Mister Walker, a ‘soul-driver’ as the slaves called him, and a ‘slave-trader’ as the whites called him, asked to purchase William for a large sum. The man’s reputation and business were such that, Benjamin Young, ‘a near relative’ of William, would not sell him ‘down to Orleans’, from where slaves rarely returned. He did hire William out. It was now William’s task to ready slaves for market. He saw a woman jump overboard and drowned rather than be sold ‘down the river’.
One particular group of slaves was all older, being sold down the river to die under the harshest conditions, having outlived their usefulness in the North. It was William’s job to pluck out their gray hairs and apply shoe polish to their beards and hair with a brush.
Down South in Natchez William discovered that autonomous slave catching patrols captured runaways and then billed the owner a steep price, whereas in the North the law pursued escapes slaves at the owner’s request. Seeing his fellow men bought and sold and locked up in slave pens, deeply scarred William, and made him determined to escape someday.
‘A Note’ and ‘A Dollar’
In Vicksburg, Mister Walker, as usual, set up at the best hotel to meet with buyers, with plenty of wine on hand. Although he had threatened William often he had never beaten a slave himself. William poured the wine glasses too full, resulting in some spillage. After the men left Mister Walker took him to task, gave him a note and a dollar, and directed him to deliver these to the jailer at the jail. Being suspicious of his master’s intentions, yet unable to read, William went down to the docks and asked a sailor to read the note for him. The sailor warned him that “They are going to give you hell!”
William waited for a free black man to appear, and offered to pay him the dollar to deliver the note to the jail. The man did so and William skulked around the jail listening to the terrible whipping. When the man came out bearing a note to Mister Walker, William offered him 50 cents he had saved for the note. He then took the note to a stranger who read it for him. Now knowing what to say to Mister Walker, he returned to the soul-driver with the jailer’s note.
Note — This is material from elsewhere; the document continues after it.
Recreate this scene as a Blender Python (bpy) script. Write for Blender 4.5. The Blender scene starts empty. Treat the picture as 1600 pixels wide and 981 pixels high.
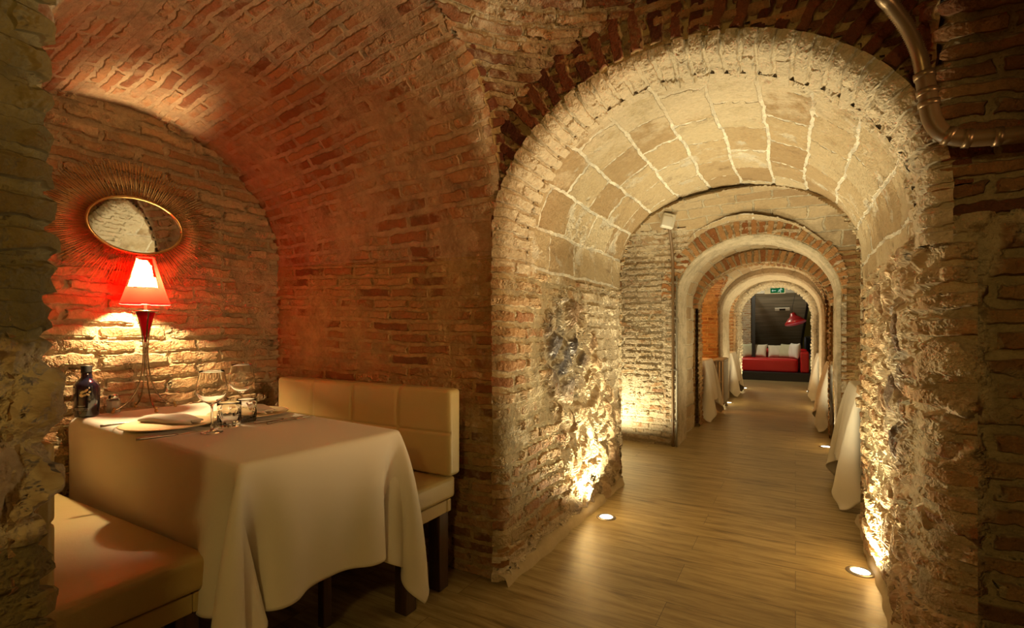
import bpy, bmesh, math, random
import numpy as np
from mathutils import Vector, Matrix

random.seed(7)
C = bpy.context.scene.collection
sc = bpy.context.scene
PI = math.pi

# ------------------------------------------------------------------ camera
cam_d = bpy.data.cameras.new('camera'); cam = bpy.data.objects.new('camera', cam_d); C.objects.link(cam)
cam_d.sensor_width = 36.0
cam_d.lens = 770.0 / 1600.0 * 36.0
cam_d.shift_y = 27.5 / 1600.0
cam_d.clip_start = 0.02
cam.location = (0, 0, 1.12)
cam.rotation_euler = (PI / 2, 0, math.radians(29.91))
sc.camera = cam

# ------------------------------------------------------------------ world, exposure
w = bpy.data.worlds.new('world'); sc.world = w; w.use_nodes = True
w.node_tree.nodes['Background'].inputs[0].default_value = (1.0, 0.72, 0.42, 1)
w.node_tree.nodes['Background'].inputs[1].default_value = 0.02
sc.view_settings.view_transform = 'Standard'
sc.view_settings.look = 'None'
sc.view_settings.gamma = 1
sc.view_settings.use_curve_mapping = False
sc.view_settings.exposure = 0.0

# ------------------------------------------------------------------ lights
def spot(name, loc, target, power, col, size_deg=120, blend=.8, rad=.03):
    d = bpy.data.lights.new(name, 'SPOT'); d.energy = power; d.color = col
    d.spot_size = math.radians(size_deg); d.spot_blend = blend; d.shadow_soft_size = rad
    o = bpy.data.objects.new(name, d); C.objects.link(o); o.location = loc
    o.rotation_euler = (Vector(target) - Vector(loc)).to_track_quat('-Z', 'Y').to_euler()
    return o
def point(name, loc, power, col, rad=.03):
    d = bpy.data.lights.new(name, 'POINT'); d.energy = power; d.color = col; d.shadow_soft_size = rad
    o = bpy.data.objects.new(name, d); C.objects.link(o); o.location = loc
    return o
WARM = (1.0, .85, .49)
AMBER = (1.0, .62, .22)
# x, y, power, lean (x) of every floor uplight; seven are in view
UPLIGHTS = [(-.99, 2.86, 125, .22), (.262, 2.80, 125, -.22), (.256, 5.67, 90, -.1), (.26, 8.44, 70, -.1),
            (-.91, 8.43, 70, .1), (-.87, 10.75, 75, .1), (.215, 10.75, 75, -.1)]
for x, y, p, lean in UPLIGHTS:
    spot('uplight_beam', (x, y, .012), (x + lean, y, 1.0), p, WARM, 150, .6, .03)
# unseen lights added to brighten the side niches, hidden behind the piers
spot('niche_beam', (-1.62, 4.55, .03), (-1.5, 4.75, 1.2), 85, WARM, 150, .6, .03)
spot('niche_beam', (1.1, 4.6, .03), (.9, 4.9, 1.2), 30, WARM, 150, .6, .03)
point('niche_glow', (-1.75, 7.3, 1.1), 30, (1.0, .42, .10), .06)
point('niche_glow', (-1.5, 9.6, 1.3), 14, (1.0, .55, .2), .06)
# ceiling lamp of the passage the camera stands in, behind it
point('passage_lamp', (.02, -1.0, 1.92), 26, (1.0, .70, .21), .08)
# added unseen fill spot, warm red-orange wash over the dining niche
spot('niche_fill_spot', (1.55, 1.18, 1.45), (-2.2, 1.42, 1.80), 125, (1.0, .55, .23), 50, .6, .06)
# end room
BULB_E = 3500
point('lounge_fill', (-1.3, 12.2, 2.45), 90, (1.0, .88, .62), .12)  # unseen fill light added to brighten the lounge

# ================================================================== helpers
def link(name, me, parent=None, mat=None):
    o = bpy.data.objects.new(name, me); C.objects.link(o)
    if mat is not None: me.materials.append(mat)
    if parent is not None: o.parent = parent
    return o
def tag(o, label=None, cat=None, group=None, kind=None):
    if label: o['label'] = label
    if cat: o['category'] = cat
    if group: o['group'] = group
    if kind: o['kind'] = kind
    return o
def thing(name, loc=(0, 0, 0), rz=0.0, label=None, cat=None, group=None):
    o = bpy.data.objects.new(name, None); C.objects.link(o); o.location = loc
    o.rotation_euler = (0, 0, rz); o.empty_display_size = .05
    return tag(o, label, cat, group)
def copy_tree(o, parent=None):
    c = o.copy(); C.objects.link(c)
    if parent is not None: c.parent = parent
    for ch in list(o.children): copy_tree(ch, c)
    return c
def finish(bm, name, parent, mat, smooth=True, bevel=0, seg=2):
    me = bpy.data.meshes.new(name)
    bmesh.ops.recalc_face_normals(bm, faces=bm.faces[:])
    bm.to_mesh(me); bm.free()
    for p in me.polygons: p.use_smooth = smooth
    o = link(name, me, parent, mat)
    if bevel:
        m = o.modifiers.new('b', 'BEVEL'); m.width = bevel; m.segments = seg; m.limit_method = 'ANGLE'; m.angle_limit = math.radians(40)
    return o
def add_box(bm, c, s, rot=None):
    r = bmesh.ops.create_cube(bm, size=1.0)
    M = Matrix.Translation(c) @ (rot.to_4x4() if rot else Matrix()) @ Matrix.Diagonal((s[0], s[1], s[2], 1))
    bmesh.ops.transform(bm, matrix=M, verts=r['verts']); return r['verts']
def add_lathe(bm, prof, seg=40, c=(0, 0, 0), M=None):
    rings = []
    for r, z in prof:
        ring = []
        for i in range(seg):
            a = 2 * PI * i / seg
            v = Vector((r * math.cos(a), r * math.sin(a), z))
            if M: v = M @ v
            ring.append(bm.verts.new(v + Vector(c)))
        rings.append(ring)
    for a, b in zip(rings, rings[1:]):
        for i in range(seg):
            bm.faces.new((a[i], a[(i + 1) % seg], b[(i + 1) % seg], b[i]))
    if prof[0][0] > 1e-4: bm.faces.new(rings[0])
    if prof[-1][0] > 1e-4: bm.faces.new(rings[-1])
    return rings
def smooth_path(pts, n=8):
    P = [Vector(p) for p in pts]; P = [2 * P[0] - P[1]] + P + [2 * P[-1] - P[-2]]
    out = []
    for i in range(1, len(P) - 2):
        for k in range(n):
            t = k / n
            out.append(.5 * ((2 * P[i]) + (-P[i - 1] + P[i + 1]) * t + (2 * P[i - 1] - 5 * P[i] + 4 * P[i + 1] - P[i + 2]) * t * t + (-P[i - 1] + 3 * P[i] - 3 * P[i + 1] + P[i + 2]) * t ** 3))
    out.append(P[-2]); return out
def add_tube(bm, pts, r, seg=12, rfun=None):
    P = [Vector(p) for p in pts]; prev = None; up = None
    rings = []
    for i, p in enumerate(P):
        t = (P[min(i + 1, len(P) - 1)] - P[max(i - 1, 0)]).normalized()
        if up is None:
            up = t.orthogonal().normalized()
        else:
            up = (up - t * up.dot(t)).normalized()
        b = t.cross(up); rr = rfun(i) if rfun else r
        rings.append([bm.verts.new(p + rr * (math.cos(2 * PI * k / seg) * up + math.sin(2 * PI * k / seg) * b)) for k in range(seg)])
    for a, c in zip(rings, rings[1:]):
        for k in range(seg): bm.faces.new((a[k], a[(k + 1) % seg], c[(k + 1) % seg], c[k]))
    bm.faces.new(rings[0]); bm.faces.new(rings[-1])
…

William decried how ‘slavery makes its victims lying and mean; for which vices it afterwards reproaches them, and uses them as arguments to prove that they deserve no better fate.’
‘A Land of Oppression’
When Benjamin decided to sell off William and his family to separate buyers William attempted to flee with his Mother. Although he was aided by the fact that Benjamin had given him the latitude to ‘find you a good master’ he was naïve concerning the duplicity of strangers. He describes America as being the land of ‘Democratic whips and Republican chains’. His mother was sold down the river. His sister was sold to a sex fiend along with 4 other girls ‘for his own uses’. William was sold twice more, and eventually escaped. He was rescued by an Ohio Quaker by the name of Wells Brown, and took the good man’s name. William Wells Brown settled in Cleveland Ohio, from where he worked to ship escaped slaves over to Canada. William wrote numerous books and lived to the age of eighty.